> **DATA BLOCK**
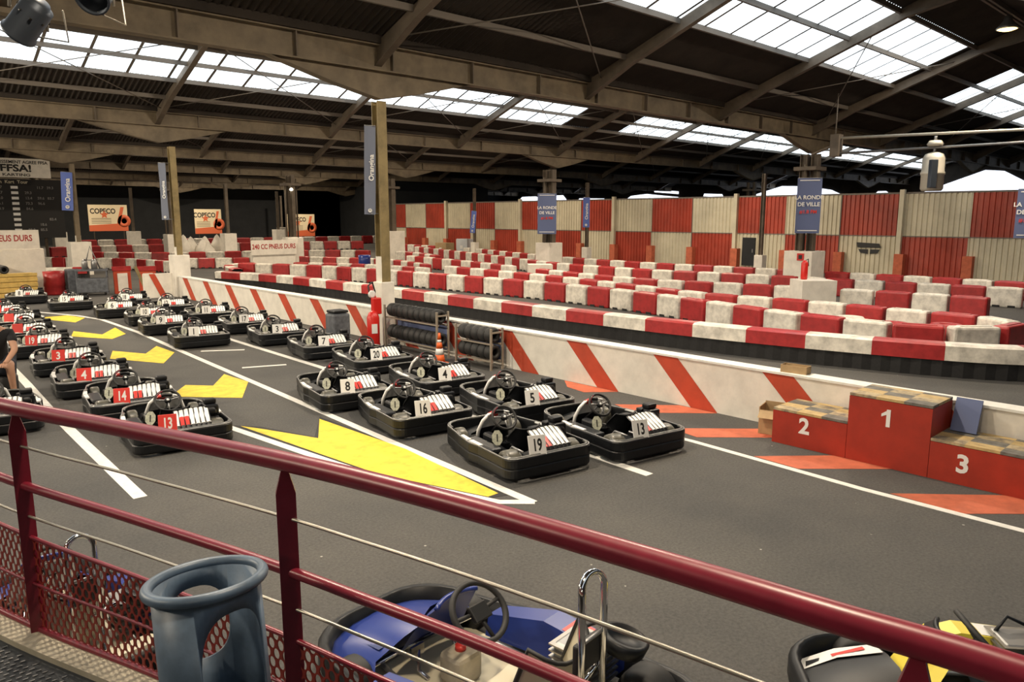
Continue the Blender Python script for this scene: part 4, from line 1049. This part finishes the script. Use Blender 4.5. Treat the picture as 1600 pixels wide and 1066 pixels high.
pm = MB(); pm.box((18.1, 38.3, .45), (2.4, .4, .9), 'white_paint', bev=.04); pm.box((19.3, 38.45, .85), (.6, .4, 1.7), 'white_paint', bev=.04); pm.build('sign_block', label='white block behind the 240 CC PNEUS DURS sign', cat='block')
def d_copeco(b, T, W, h):
    b.text('COPECO', h * .27, 'ink', T @ Tm((-W * .13, h * .25, 0)), sx=.82, bold=.03)
    star = []
    for i in range(10): r = h * (.16 if i % 2 == 0 else .07); star.append((r * math.cos(PI / 2 + i * PI / 5) - W * .1, r * math.sin(PI / 2 + i * PI / 5) + h * .12))
    b.prism(star, 0.003, .006, 'poster_red', T)
    b.prism([(-W * .5, -h * .5), (W * .5, -h * .5), (W * .5, -h * .34), (W * .2, -h * .22), (-W * .5, -h * .28)], 0, .004, 'poster_red', T)
    b.prism([(W * .20, -h * .3), (W * .28, -h * .3), (W * .42, h * .42), (W * .33, h * .42)], 0.001, .005, 'poster_red', T)
    b.lathe([(h * .10, 0), (h * .24, 0), (h * .24, .005), (h * .10, .005), (h * .10, 0)], 'poster_red', 20, T @ Tm((W * .40, -h * .12, 0)))
    for i in range(4): b.box((-W * .18, -h * (.02 + .06 * i), .001), (W * .5, h * .015, .002), 'ink', T)
for i, (x0, x1, z0, z1, lab) in enumerate(((19.5, 22.95, 1.45, 3.95, 'cream and red poster on the black wall, leftmost of three'), (29.4, 32.2, 1.05, 3.6, 'cream and red poster on the black wall, middle of three'), (39.6, 43.1, .6, 3.1, 'cream and red poster on the black wall, rightmost of three'))):
    board(x0, x1, 80, z0, z1, 'poster_cream', lab, 'poster', 'poster', d_copeco, legs=True)

# ------------------------------------------------------------------ clutter by the far left
b = MB(); b.box((5.0, 30.9, .42), (1.3, .8, .84), 'crate_yellow', bev=.03)
for i in range(5): b.box((5.0, 30.48, .1 + i * .18), (1.3, .03, .10), 'crate_yellow')
b.build('crate', label='yellow wooden crate with tyres on top at the far left', cat='crate')
b = MB(); b.lathe([(.001, 0), (.33, 0), (.35, .05), (.33, .3), (.35, .32), (.33, .6), (.35, .85), (.001, .85)], 'barrier_red', 24, Tm((6.3, 31.2, 0))); b.build('drum', label='red drum between the yellow crate and the trolley at the far left', cat='drum')
b = MB(); b.lathe([(.001, 0), (.30, 0), (.32, .05), (.30, .3), (.32, .32), (.30, .6), (.32, .85), (.001, .85)], 'blue_paint', 24, Tm((20.8, 33.5, 0))); b.build('drum', label='blue drum left of the tall yellow column in the infield', cat='drum')
tr = empty('tool_trolley', (7.3, 30.2, 0), -.3, 'grey tool trolley with gas bottles and an A shaped frame at the far left', 'trolley')
b = MB(); b.box((0, 0, .35), (1.0, .6, .5), 'trolley_grey', bev=.03); b.box((0, 0, .9), (1.05, .62, .05), 'trolley_grey')
for sx in (-.48, .48):
    for sy in (-.27, .27): b.box((sx, sy, .5), (.04, .04, .9), 'trolley_grey')
b.build('trolley_body', tr)
b = MB()
for x in (-.2, .1): b.lathe([(.001, .9), (.1, .9), (.1, 1.2), (.04, 1.3), (.001, 1.3)], 'grey_metal', 16, Tm((x, 0, 0)))
b.build('gas_bottle', tr)
b = MB(); b.tube([(-.25, .2, .9), (.0, .2, 1.75), (.28, .2, .9)], .03, 'grey_metal', 8); b.tube([(-.15, .2, 1.25), (.15, .2, 1.25)], .02, 'grey_metal', 6); b.build('frame', tr)
for sx in (-.4, .4):
    b = MB(); b.lathe([(.001, -.03), (.09, -.03), (.09, .03), (.001, .03)], 'rubber', 16, Tm((sx, -.2, .09), (0, PI/2, 0))); b.build('wheel', tr)
b = MB(); b.box((6.86, 31.2, .45), (.35, .5, .9), 'trolley_grey', bev=.04); b.build('grey_box', label='tall dark grey box beside the red drum at the far left', cat='box')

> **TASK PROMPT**
Take the lines from the start of the material to the line with "lab, 'poster', 'poster', d_copeco, legs=True)", both included, and transcribe them exactly without the pictures.

> **EXERCISE ANSWER**
Continue the Blender Python script for this scene: part 4, from line 1049. This part finishes the script. Use Blender 4.5. Treat the picture as 1600 pixels wide and 1066 pixels high.
pm = MB(); pm.box((18.1, 38.3, .45), (2.4, .4, .9), 'white_paint', bev=.04); pm.box((19.3, 38.45, .85), (.6, .4, 1.7), 'white_paint', bev=.04); pm.build('sign_block', label='white block behind the 240 CC PNEUS DURS sign', cat='block')
def d_copeco(b, T, W, h):
    b.text('COPECO', h * .27, 'ink', T @ Tm((-W * .13, h * .25, 0)), sx=.82, bold=.03)
    star = []
    for i in range(10): r = h * (.16 if i % 2 == 0 else .07); star.append((r * math.cos(PI / 2 + i * PI / 5) - W * .1, r * math.sin(PI / 2 + i * PI / 5) + h * .12))
    b.prism(star, 0.003, .006, 'poster_red', T)
    b.prism([(-W * .5, -h * .5), (W * .5, -h * .5), (W * .5, -h * .34), (W * .2, -h * .22), (-W * .5, -h * .28)], 0, .004, 'poster_red', T)
    b.prism([(W * .20, -h * .3), (W * .28, -h * .3), (W * .42, h * .42), (W * .33, h * .42)], 0.001, .005, 'poster_red', T)
    b.lathe([(h * .10, 0), (h * .24, 0), (h * .24, .005), (h * .10, .005), (h * .10, 0)], 'poster_red', 20, T @ Tm((W * .40, -h * .12, 0)))
    for i in range(4): b.box((-W * .18, -h * (.02 + .06 * i), .001), (W * .5, h * .015, .002), 'ink', T)
for i, (x0, x1, z0, z1, lab) in enumerate(((19.5, 22.95, 1.45, 3.95, 'cream and red poster on the black wall, leftmost of three'), (29.4, 32.2, 1.05, 3.6, 'cream and red poster on the black wall, middle of three'), (39.6, 43.1, .6, 3.1, 'cream and red poster on the black wall, rightmost of three'))):
    board(x0, x1, 80, z0, z1, 'poster_cream', lab, 'poster', 'poster', d_copeco, legs=True)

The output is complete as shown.